I was doubtful whether to post this article in Digital Signal Processing forum, or here in the Shooting. Actually what Fuji's Super CCD does is rather a shooting technique than a processing.
For the first time I have been able to fiddle in a HDR shot provided by the Fuji S3 camera where a high contrast scene was shot, and I am amazed at the real captured dynamic range; definitively a Canon or Nikon is far from being able to do this in just one shot.
Fuji's sensor generates two independent images in just one shot. In DCRAW's manpage is said that they are 4 f-stop apart (does this figure mean anything to you?). I have blended both with my bending routine and the program calculated that the two images were 3.6EV apart, and this is the exposure correction that was used. In fact if we load both linear images in PS and correct the most exposed by -4EV, it becomes a bit too dark so I trust more the calculus yielded by my program.

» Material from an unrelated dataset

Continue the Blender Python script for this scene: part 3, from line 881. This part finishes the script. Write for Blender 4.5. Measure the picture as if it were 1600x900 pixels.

The image is acceptably free of noise in all its pixels, so looking at the
logarithmic histogram:
These are the partial images:
And the blending result (ACR and other developers perform this blending automatically, in DCRAW I had to extract them one by one with the -s option):
I think what the Fuji sensor does is fantastic. Exactly the same concept as shown here:
ZERO NOISE PHOTOGRAPHY.
NOTE: I know this is nothing new, but this is the first time I put my fingers on a Fuji RAW and wanted to share because I was really surprised at the results.